Tarikatlar/cemaatler nasıl hizalandırılacak?
Cinsî sapık tarikat şefini, cinci hocayı, badeciyi biliyoruz. Şikâyet edilmeselerdi ve tutuklanmasalardı hiçbir şeyden haberimiz olmayacaktı.
Kimi 30, kim 44 tarikat/cemaat diyor. Bir de kolları varmış ve 400'ü buluyormuş. Hiç şüpheniz olmasın, tarikat şeflerinin tek hesabı var; mürit çoğaltarak bir diğerine nispet etmek.
Yeryüzünde tarikatlar da cemaatler de var olagelmişlerdir. Bunun önüne geçemezsiniz. Bir de insanların mutluluğu esastır. İnsanlar bir grup içinde yer almaktan mutluysa, söyleyecek sözünüz olabilir mi?
Aynı düşüncede insanlar parti kuruyorlar, dernek kuruyorlar, vakıf kuruyorlar. Kendilerince huzur bulmak isteyenler de tarikatların/cemaatlerin kapısını çalıyorlar. Eğer iç rahatlıklarının dışına çıkarlarsa, esas gayelerinden uzaklaşmış olurlar.
Kontrolsüzlük, muhakeme yürütememek, tarikat şeflerinin her sözünü Kur'ân-ı Kerîm'in bir ayeti saymak insanı sapıtır.
Yapılacak iş tarikat ve cemaatlerin murakabesidir. Bu adlî ve idarî murakabe değildir; muhakkak bu murakabeler de olacak ama, önce Diyanet'in, siyasetten azade bir tavır ortaya koyarak bu yapıların "din" içindeki yerini belirleyebilmesi, her biri bir tebliğ merkezi mi, değil mi bilmesi gerekir.
Diyanet'in tarikatları tahlil ettiği geniş bir raporu var. Ama yetmez. Köklü tedbirlerden bahsediyoruz. 6. Din Şurası'ndan sonra 37. maddelik bir bildiri yayınladılar. Burada 3. ve 6. maddeleri verdim. Ele alınan hiçbir mesele yok.

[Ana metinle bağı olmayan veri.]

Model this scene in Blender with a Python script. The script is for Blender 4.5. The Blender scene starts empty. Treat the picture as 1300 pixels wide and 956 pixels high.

Dinî İstişare Kurulu'nda meseleleri bilen insanlar var. Onların sesleri neden çıkmıyor?
Zamanımızda tarikatlar/cemaatler siyasetle iç içedir. Bu yapılar, darbeye kadar gitti, bu kadar arıza verdi ama asıl gayesini belli edeninin dışında hiçbir tarikat ve cemaat kontrole alınmadı.
Saray içinden tek Cemil Çiçek açık konuştu. Zaten o da daha önce de açık konuşuyordu. Hemşehrim alınmasın, kontrolde tutulması için Saray'da bir oda verildi. (Sahi, Yüksek İstişare Kurulu üyelerinin Saray'da odaları da var mı? Yoksa âdet yerini bulsun diye arada bir toplandıklarında mı Saray'a gidiyorlar?) Cemil Çiçek, sapık şeyhten sonra şunları söyledi:
"Tarikat ve cemaatler toplumun gerçeğidir. Bize mahsus da değildir. Mühim olan, bu realitenin doğru anlaşılmasıdır. Dinî grupların varlık sebebi, insanı eğitmektir. İnsanın olgunlaşması ve ahlâkî yönden mükemmelleşmesidir. Türkiye'de bir kısım devlet uygulamalarından sonra bunlar kayıt dışı sosyolojik yapılar hâline geldi. Yani şeffaf ve geliri gideri belli olmayan, ticarete yönelen... FETÖ'den sonra gördük ki, bir kısım yapılar insandan ziyade çıkar elde etmeye, servet biriktirmeye, devleti yönetmeye, becerebilirse ele geçirmeye çalışıyor. Hepsi mi böyle? Ben kuralı koyuyorum. Herkes çevresine baksın." (Röp. İsmail Saymaz, Sözcü, 15 Eylül 2020.)
Cemil Çiçek, devletin içinde. Saray'a gittiğinde Reis'e ne diyecek? 5 milyon cemaat/tarikat oyundan bahsediliyor. Ne söylese boş.
Prof. Dr. Esergül Balcı, önemli bir çalışmaya imza attı: "Eğitimde Tarikatlar ve Medrese Gerçeği". Bir saha çalışması. Kitabı çıkacakmış.
Prof. Dr. Balcı, bu çalışmasından dolayı ders verdiği 9 Eylül Üniversitesi'nde soruşturmaya uğramıştı.
"Yukarı"yı tedbire mecbur etmenin bir yolu araştırma yapmak ve yayınlamaktır. Son zamanlarda bayağı bir çalışma çıktı. Yine harekete geçmezlerse kaybedecek olan kendileridir. Maalesef kendileri kaybederken Türkiye zarar görüyor.